“Il poeta è colui che vola sopra la terra / e la guarda dall’alto e al tempo stesso / colui che ne vede ogni suo dettaglio”: basterebbe questa geniale definizione del poeta polacco Milosz, posta in apertura al nuovo libro di poesia del vicentino Tiziano Broggiato, per entrare con il giusto spirito di osservazione in questi originali e affascinanti Sorvoli (Luigi Pellegrini Editore, 2022). È necessario una sorta di distacco aereo, contemplativo, per poter penetrare la complessa realtà dell’esistenza e allo stesso tempo una precisione millimetrica per potersi avvicinare alle forme e figure del mondo: “Come la punta di uno scalpello / solleva schegge dalla pietra, / così il raggio azzurro della pila / rimuove lembi di oscurità dalla stanza. / Fuori, campane ben accordate / invitano a verificare la consistenza / delle provviste, il loro stato di conservazione: / il sedativo ha raddoppiato le ombre / e la loro cacciata non è più così / imminente”.
Ombre, fantasmi, presenze inquiete abitano queste ardue e coraggiose esplorazioni di sé e del mondo compiute attraverso la lente precisa della poesia, quasi sogni ad occhi aperti o incubi in cui emergono alla coscienza minacciose premonizioni: “L’ombra della luna / trascina per le stanze / la mano calda del boia. / […] Impressionano le palme delle mani / rivolte verso l’alto della vittima / che giace sul fianco / come una grossa barca ribaltata”. Leggere questi nuovi viaggi sospesi di Broggiato mi ha fatto tornare alla mente alcune visionarie prose di Brodskij che in Un posto come un altro, contenuto in Profilo di Clio (Adelphi, 2003), rifletteva sul complesso senso di nostalgia legato al viaggio: “alla fine, il viaggiatore si ritrova, senza volerlo, a soppesare tutti gli ambienti in cui si imbatte per il loro valore di potenziale scenario di incubi futuri”.
In queste poesie di Broggiato nulla è come appare, le immagini della realtà si sovrappongono e vanno incontro a continue metamorfosi: “Nell’aria fine della sera / il paesaggio è disposto: / un presepe scheletrico su / una distesa di zattere rosse. / La natura sembra priva di radici, / sottratta al tempo / e al suo decadimento, / agli umori e al travaglio / della sua stessa gestazione”.

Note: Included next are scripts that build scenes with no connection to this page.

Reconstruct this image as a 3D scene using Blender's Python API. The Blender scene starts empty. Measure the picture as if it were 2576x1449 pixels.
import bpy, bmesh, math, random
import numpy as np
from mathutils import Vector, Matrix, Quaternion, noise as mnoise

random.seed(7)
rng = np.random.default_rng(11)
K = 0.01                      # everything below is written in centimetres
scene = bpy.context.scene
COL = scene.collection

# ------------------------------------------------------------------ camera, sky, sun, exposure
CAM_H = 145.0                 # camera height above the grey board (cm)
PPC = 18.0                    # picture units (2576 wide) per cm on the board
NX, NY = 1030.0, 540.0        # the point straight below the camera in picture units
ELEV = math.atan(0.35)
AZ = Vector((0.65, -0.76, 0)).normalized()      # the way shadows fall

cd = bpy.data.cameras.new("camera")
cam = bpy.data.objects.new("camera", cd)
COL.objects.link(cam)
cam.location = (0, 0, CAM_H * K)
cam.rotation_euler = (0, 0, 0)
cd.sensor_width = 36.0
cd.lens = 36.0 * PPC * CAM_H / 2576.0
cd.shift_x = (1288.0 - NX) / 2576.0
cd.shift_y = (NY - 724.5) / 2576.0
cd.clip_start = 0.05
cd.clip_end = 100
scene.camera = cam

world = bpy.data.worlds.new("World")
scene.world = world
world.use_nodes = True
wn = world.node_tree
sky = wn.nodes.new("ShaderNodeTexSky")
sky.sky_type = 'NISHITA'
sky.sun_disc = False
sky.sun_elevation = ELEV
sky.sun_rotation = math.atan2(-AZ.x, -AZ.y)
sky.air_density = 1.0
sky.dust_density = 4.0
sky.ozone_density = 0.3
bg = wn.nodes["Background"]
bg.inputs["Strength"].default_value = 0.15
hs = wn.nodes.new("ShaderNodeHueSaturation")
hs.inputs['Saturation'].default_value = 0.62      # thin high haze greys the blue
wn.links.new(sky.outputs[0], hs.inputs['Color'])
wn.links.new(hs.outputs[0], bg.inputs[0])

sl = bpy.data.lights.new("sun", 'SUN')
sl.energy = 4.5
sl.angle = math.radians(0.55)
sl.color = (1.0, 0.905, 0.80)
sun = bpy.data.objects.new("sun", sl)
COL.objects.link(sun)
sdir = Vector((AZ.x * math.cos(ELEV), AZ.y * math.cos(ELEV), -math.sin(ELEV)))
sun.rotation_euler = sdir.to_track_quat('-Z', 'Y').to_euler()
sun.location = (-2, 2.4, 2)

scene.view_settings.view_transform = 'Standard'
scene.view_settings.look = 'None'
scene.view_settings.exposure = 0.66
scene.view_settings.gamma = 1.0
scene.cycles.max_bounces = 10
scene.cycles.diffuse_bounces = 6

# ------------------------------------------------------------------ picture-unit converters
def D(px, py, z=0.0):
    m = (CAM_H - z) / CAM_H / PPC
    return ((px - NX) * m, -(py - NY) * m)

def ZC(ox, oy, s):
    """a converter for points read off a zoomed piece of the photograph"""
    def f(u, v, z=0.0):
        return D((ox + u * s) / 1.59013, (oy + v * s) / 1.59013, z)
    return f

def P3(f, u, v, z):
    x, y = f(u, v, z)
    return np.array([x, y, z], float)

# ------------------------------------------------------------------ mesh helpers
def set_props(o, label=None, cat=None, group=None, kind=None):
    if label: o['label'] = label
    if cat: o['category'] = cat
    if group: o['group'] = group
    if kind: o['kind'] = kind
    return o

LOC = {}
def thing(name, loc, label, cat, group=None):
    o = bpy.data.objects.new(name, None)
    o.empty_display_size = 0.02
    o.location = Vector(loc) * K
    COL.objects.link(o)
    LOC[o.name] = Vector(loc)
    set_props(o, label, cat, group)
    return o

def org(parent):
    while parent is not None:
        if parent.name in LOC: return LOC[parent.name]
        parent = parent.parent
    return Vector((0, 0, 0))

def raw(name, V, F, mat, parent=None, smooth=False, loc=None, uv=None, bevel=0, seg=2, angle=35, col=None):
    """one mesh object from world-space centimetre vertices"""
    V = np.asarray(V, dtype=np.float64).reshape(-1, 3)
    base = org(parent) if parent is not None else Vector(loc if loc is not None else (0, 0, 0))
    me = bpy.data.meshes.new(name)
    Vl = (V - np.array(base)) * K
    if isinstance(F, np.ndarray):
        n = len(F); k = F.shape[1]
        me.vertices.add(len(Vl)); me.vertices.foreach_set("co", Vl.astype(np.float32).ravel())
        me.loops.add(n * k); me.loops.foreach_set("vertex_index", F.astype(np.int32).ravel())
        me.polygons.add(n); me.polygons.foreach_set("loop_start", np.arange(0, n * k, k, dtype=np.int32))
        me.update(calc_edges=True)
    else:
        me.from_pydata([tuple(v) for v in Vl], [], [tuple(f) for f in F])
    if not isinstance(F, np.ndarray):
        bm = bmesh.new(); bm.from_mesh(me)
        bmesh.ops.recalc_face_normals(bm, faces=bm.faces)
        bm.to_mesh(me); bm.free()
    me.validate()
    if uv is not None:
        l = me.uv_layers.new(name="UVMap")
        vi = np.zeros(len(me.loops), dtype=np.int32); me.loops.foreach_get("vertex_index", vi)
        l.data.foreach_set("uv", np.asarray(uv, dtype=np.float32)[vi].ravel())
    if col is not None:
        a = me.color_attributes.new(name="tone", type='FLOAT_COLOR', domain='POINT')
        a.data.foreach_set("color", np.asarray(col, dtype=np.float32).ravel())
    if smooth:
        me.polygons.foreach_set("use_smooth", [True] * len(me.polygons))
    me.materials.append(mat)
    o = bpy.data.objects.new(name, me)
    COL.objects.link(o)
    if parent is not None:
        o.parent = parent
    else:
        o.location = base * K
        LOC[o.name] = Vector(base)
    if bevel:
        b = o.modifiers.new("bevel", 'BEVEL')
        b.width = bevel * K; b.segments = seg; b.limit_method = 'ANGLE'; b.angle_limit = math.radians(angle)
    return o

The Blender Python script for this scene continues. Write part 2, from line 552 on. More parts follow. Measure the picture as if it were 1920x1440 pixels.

Di particolare forza espressiva è il poemetto centrale Il sonno di Lindbergh ispirato alla vicenda dell’aviatore americano che, nel 1927, compì la prima traversata aerea dell’Oceano Atlantico in solitaria e senza scalo: “Colline di Nova Scotia: / il loro profilo si insinua di soppiatto / nel mio campo visivo, / penetrando tra le aride fessure degli occhi / divenuti duri come pietre. / Non ci sarà più nulla, poi. / Assolutamente nulla. / E nulla ora amo disperatamente / come quel nulla”. La solitudine di Lindbergh è anche quella di chi – in una sorta di viaggio che è anche interiore e spirituale – riflette malinconicamente “ricordando le vite perse / e quelle in cui sono stato assente”, come un “Lazzaro sospeso” in attesa “di una chiamata da distanze / divenute incolmabili”.
In bilico tra essere e non essere, tra immobilità e movimento, il poeta ci consegna un’immagine del nostro tempo “sospeso tra straniamenti e promesse” mentre osserva anche la grandezza della nostra lingua cadere sotto i colpi di un “balbettante idioma”. È un campanello di allarme, quello di Broggiato, verso un tempo che cancella “ogni cosciente legame col passato” e che forse avrebbe bisogno di padri e maestri – letterari e non solo – per tornare a spiccare il volo.